Hamlet could claim his rightful thrown and banish his confusion by killing his uncle, that is true, but the play, then, would not be a tragedy. If he acted quickly, it wouldn't even get us through the first act.

What we have instead is a meditation on existence that is of the first rank. Eliot, methinks, is mistaken.

Hamlet is too lost to constitute a new identity in the time available to him. He is overwhelmed and only too aware of the fragility of his own state.

Perhaps it's true that he enjoyed his walk on the dark side too much. Perhaps the sirens call him too strongly, and he cannot pull away. Because part of grief is a process of reflection and insight. Or it can be, if one lets it, and it can be overwhelming if one doesn't assert some control over it.

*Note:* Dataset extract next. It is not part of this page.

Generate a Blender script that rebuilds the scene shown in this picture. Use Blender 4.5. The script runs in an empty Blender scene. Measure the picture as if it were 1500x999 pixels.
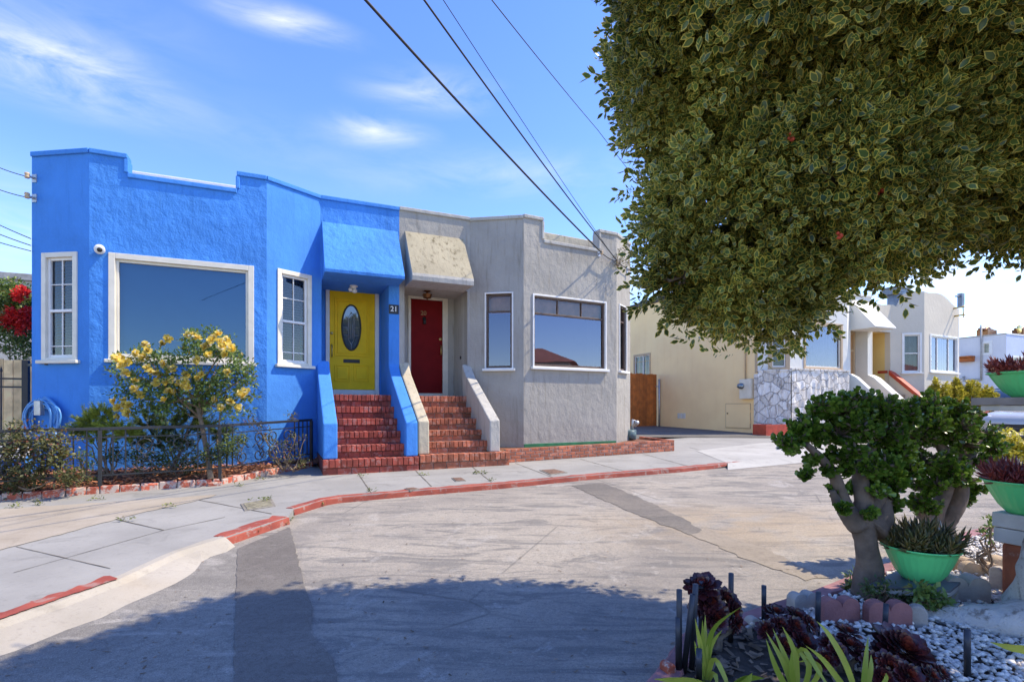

But grief overwhelms. It's what it does. And then one seeks again the surface.

Eliot cannot fathom Hamlet's dis-ease. From where I stand, Hamlet's problem is common.

Wednesday, August 1, 2012

Flaubert on the future

A couple of days ago I saw a replay of a CBC story about how India is trying to "count" its 1.2 billion people. Trying to give each one an official "identity."

It reminded me of something else I'd read recently, a quotation from Gustave Flaubert (from Flaubert in Egypt):

You won't believe that Max and I talk constantly about the future of society. For me it is almost certain that at some more or less distant time it will be regulated like a college. Teachers will be the law. Everyone will be in uniform. Humanity will no longer commit barbarisms as it writes its insipid theme, but -- what wretched style! What lack of form, of rhythm, of spirit!

For the past two months I have been dealing with the death-administration of my late-wife. I cannot tell you how insipid are the granular details of modern "identity." Just try cancelling a deceased person's Amazon account, for example. The great corporation initially sent me back a reply, asking if I was sure I wanted to cancel this account. If the account is cancelled, no more purchases will be possible.

What lack of form, of rhythm, of spirit!

Oh, great, uncounted masses in India. Live. Just live.